05 July, 2010

it's friendship.

that's right. today's topic is friendship and i actually have some positive and negative things to say.

first off, i just wanna state some friendship facts i believe in:

1. texting does not make a friendship.
2. a friendship is best built upon mutual effort.
3. friends are necessary.

these three things are what we will address in today's blog post. i would also like to add that this is the perfect post to comment on and begin discussion. friendship is very different for each person so feedback would make for wonderful conversation, i'm sure.

anyway, we will begin with the first topic in that texting does not make a friendship. this is simple to understand and but not quite as easy to follow for some people. i admit i have trouble following it sometimes. there are exceptions. for example, a very dear friend of mine lives in the far away land of Wisconsin and works at a summer camp. therefore, i am forced to text her because all other lines of communication are not readily available.

we must also address a point which has come up in my life multiple times already this summer. "i don't text people first." this little excuse both saddens me and angers me. i don't know about you but if i think of someone and i want to know how they're doing, i generally do not hesitate in sending a text message. granted there are times i am currently busy and cannot text but i do my best to remember later. what angers me about it is the fact that a person can go for months and probably have someone in mind but because of their "texting first" policy, they refrain from a mere "hey" or "hello, i was just thinking about you and wanted to see how you were doing." heaven forbid you think about someone and care to talk to them. another interesting thing, those people that have given me that excuse in particular have other friends who they do text first. selective first texting. it is a friendship destroyer.
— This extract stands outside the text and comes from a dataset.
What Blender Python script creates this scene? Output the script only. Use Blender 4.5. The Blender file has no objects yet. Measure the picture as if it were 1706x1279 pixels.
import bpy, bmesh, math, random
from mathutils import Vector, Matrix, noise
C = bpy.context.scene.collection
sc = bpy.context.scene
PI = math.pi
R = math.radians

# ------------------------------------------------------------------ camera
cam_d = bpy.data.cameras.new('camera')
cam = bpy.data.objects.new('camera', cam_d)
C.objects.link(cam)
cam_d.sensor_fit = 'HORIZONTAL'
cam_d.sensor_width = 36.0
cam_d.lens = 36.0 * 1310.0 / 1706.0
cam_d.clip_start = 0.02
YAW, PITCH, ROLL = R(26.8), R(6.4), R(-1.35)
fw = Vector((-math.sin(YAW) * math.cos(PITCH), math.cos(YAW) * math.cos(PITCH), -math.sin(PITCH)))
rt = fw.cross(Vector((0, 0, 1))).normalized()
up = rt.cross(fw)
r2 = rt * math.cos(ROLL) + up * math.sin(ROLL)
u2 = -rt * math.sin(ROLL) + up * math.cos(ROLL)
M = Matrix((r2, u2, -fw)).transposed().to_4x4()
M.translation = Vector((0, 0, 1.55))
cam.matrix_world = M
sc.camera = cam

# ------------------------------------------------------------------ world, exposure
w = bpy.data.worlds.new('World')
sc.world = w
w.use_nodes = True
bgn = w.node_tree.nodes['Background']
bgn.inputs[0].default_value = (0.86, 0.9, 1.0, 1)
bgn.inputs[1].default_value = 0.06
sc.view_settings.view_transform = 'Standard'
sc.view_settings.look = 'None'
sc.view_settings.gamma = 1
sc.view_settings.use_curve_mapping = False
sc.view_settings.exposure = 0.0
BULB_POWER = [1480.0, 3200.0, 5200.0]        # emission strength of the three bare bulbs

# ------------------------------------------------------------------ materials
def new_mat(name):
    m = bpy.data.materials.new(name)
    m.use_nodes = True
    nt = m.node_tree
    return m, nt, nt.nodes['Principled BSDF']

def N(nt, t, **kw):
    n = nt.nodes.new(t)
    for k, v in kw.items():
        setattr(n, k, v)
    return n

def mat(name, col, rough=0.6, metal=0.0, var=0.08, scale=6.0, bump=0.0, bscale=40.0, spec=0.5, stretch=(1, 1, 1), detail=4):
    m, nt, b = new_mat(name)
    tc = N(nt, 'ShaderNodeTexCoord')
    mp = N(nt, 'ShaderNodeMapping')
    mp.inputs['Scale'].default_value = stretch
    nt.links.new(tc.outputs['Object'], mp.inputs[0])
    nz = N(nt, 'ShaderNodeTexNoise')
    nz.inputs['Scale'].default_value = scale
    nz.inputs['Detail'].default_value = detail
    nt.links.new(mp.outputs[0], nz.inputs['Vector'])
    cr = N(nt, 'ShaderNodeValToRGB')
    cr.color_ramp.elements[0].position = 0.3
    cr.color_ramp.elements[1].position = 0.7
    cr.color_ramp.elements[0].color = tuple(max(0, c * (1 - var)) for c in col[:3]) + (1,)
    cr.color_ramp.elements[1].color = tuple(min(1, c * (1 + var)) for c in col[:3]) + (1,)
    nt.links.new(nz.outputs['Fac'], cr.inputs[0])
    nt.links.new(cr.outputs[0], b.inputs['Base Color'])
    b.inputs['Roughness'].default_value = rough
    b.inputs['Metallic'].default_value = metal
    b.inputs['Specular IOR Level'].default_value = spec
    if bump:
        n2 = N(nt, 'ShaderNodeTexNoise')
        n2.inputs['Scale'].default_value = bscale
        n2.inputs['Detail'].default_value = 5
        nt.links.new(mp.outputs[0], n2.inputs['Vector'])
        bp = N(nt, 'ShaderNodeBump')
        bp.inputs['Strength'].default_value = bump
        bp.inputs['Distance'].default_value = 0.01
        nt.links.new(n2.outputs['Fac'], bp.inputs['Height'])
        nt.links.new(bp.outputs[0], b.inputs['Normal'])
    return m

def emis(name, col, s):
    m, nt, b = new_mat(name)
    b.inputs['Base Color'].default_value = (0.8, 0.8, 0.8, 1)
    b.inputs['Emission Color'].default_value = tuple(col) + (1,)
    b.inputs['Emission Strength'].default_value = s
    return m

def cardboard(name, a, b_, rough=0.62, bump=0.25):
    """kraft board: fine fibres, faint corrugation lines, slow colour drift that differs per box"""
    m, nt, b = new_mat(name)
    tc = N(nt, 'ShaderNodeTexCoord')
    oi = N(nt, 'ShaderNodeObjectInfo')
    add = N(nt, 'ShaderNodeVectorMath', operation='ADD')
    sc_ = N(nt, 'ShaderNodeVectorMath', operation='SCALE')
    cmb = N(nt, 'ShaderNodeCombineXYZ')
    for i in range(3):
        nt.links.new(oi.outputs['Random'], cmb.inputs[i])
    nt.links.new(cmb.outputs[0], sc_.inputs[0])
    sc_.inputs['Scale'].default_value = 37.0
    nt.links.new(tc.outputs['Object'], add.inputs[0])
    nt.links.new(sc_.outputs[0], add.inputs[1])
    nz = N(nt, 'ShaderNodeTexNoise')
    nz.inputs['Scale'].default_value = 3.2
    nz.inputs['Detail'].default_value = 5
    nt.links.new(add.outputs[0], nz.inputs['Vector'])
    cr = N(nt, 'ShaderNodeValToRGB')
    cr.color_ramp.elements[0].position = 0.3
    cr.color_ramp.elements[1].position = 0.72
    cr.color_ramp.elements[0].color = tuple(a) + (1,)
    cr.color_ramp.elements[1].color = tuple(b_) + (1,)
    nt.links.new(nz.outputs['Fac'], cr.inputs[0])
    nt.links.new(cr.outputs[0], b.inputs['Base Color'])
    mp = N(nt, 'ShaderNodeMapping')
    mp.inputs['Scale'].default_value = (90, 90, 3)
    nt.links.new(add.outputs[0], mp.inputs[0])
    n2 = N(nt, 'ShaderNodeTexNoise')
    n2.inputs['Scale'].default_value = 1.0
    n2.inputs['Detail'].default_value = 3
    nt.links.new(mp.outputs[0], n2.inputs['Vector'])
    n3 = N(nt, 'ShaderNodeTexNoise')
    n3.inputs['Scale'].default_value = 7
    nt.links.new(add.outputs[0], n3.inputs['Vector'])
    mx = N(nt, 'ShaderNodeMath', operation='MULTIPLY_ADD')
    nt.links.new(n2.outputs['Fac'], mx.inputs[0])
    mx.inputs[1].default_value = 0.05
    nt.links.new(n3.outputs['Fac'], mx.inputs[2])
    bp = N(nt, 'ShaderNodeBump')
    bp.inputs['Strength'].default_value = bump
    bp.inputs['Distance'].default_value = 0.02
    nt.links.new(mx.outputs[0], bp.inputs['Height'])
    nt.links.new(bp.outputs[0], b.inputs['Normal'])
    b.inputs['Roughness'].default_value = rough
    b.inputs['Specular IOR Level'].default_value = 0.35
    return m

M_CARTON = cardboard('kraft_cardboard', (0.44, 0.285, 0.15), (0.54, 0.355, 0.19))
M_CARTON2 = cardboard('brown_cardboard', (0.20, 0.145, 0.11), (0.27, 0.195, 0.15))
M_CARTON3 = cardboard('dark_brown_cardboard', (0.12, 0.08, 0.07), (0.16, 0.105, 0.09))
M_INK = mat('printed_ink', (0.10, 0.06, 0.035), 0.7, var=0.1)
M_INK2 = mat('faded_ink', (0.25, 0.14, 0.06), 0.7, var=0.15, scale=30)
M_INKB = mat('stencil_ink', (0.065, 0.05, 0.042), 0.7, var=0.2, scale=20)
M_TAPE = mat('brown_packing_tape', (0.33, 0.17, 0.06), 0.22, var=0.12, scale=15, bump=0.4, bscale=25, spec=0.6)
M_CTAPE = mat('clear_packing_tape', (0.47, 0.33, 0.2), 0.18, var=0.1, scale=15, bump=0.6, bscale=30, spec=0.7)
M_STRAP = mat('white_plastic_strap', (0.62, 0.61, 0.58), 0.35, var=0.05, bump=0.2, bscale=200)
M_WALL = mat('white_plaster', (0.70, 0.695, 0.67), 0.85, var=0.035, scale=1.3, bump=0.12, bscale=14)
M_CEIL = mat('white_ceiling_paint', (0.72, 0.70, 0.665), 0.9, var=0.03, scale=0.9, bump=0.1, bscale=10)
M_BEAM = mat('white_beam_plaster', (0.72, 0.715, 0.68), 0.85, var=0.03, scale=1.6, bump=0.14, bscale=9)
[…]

my second point is also pretty generally understood but rarely witnessed. when a person strives and strives to make plans so that another person enjoys themselves is great. but when that one person is the only one making that kind of effort, where is the friendship? where is the fairness? it disappears. soon, the one friend is merely riding the coat tails of planing creativity and reaping the benefits while the other person is being trampled. that other person will continue on making plans, for sure. why? because they want to see the other person and care to see the other person. eventually though, they give up. another destroyer of friendship.

lastly, i wanna make it clear how important it is to have friends. and good ones, too. the ones that follow points one and two. a text from someone who hasn't said "hello" in awhile or an offer for coffee can make someone's day. without friends the fun sort of disappears in life. and (this is a bit extreme) without friends, who would come to your funeral? ;]

i'll admit i have neglected some of my friends at some point or another. and i regret the times i decided not to ask how they were or what they were up to. it is not a great feeling to have.

as a last note, remember this: do what you can for your friends. someday they will repay the favor. you'll never forget it.

talk to you soon, everyone. go text a friend.